作業は手こずった。当初は3時くらいには終わるのではという見通しだったそうだが、装置を解体するにつれてそんな簡単な作業ではないことが分かり、夜までかかることを覚悟しなければならなかった。人工としても、初めは9人も要らないのではと思ったが、装置内部の充填物の除去は人海戦術で対処するしかなく、むしろ適切な人数だった。立って見ているだけでも12時間以上の作業なので非常にキツい。そこに少し作業が加わって更にキツかった。実際に動いていた職人さんなんかは我々の数倍は疲れたであろう。度々、お茶の支給があったが、一人当たり3Lは飲んだのではないか。夕方ごろと8時ごろに、S課長代理から「もうこれ以上居てもらっても申し訳ないから後は任せて帰ってもいいよ」と言われたが、どうしても最後まで見届けたのと、疲れて判断を誤る可能性があるので内部を分かっている私自身は最後まで残るべきだと思い、申し出を断った。実際、疲れが出たのか最期の仕上げは危うい作業が多かった。
夜の9時半でようやく作業終了。結局全員最後まで居た。しんどい作業だったが、充実感があった。普段一人で作業することが多いのだが、時々はチームワークで大きな仕事を達成するのもいい。この連帯感はなかなかハマるのだ。こういうことに出来る限り関わって来たから、今日の社内での自分の立場が確立できたと思う。

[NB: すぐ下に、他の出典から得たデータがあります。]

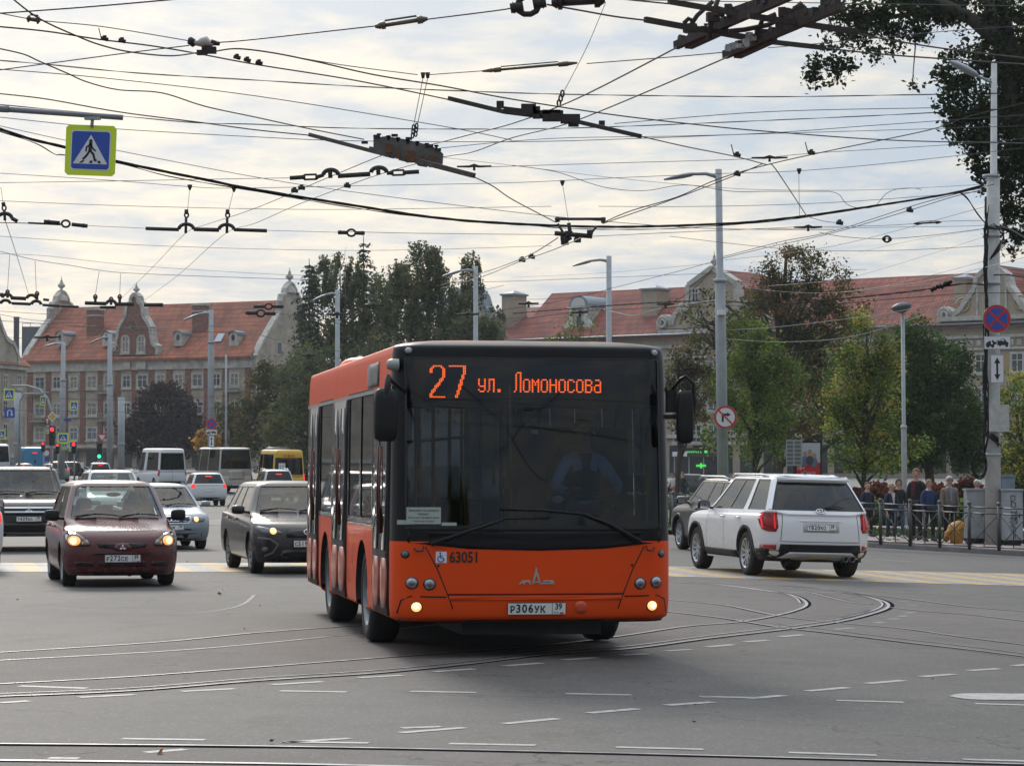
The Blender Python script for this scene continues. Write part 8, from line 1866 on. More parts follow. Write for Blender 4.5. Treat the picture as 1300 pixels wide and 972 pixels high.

今日の作業は得るものが多かったが、まとめると次の2点である。
1.本製品は設定さえしっかりやっておけば、非常に維持管理が楽なものであること。
2.我々の業界では設計段階であまり部分詳細図なんかは描かないのだが、現場の状況を見る限り、現場担当者の誤解を招かないよう、施工ミスを防ぐよう、可能な限り現場に配慮した図面を描く必要がある。
後者なんか、何を今更なことだけど、こうして経験に基づいて実感できたのは貴重で価値がある。やはり、問題は現場に行かないと見えてこないものだな。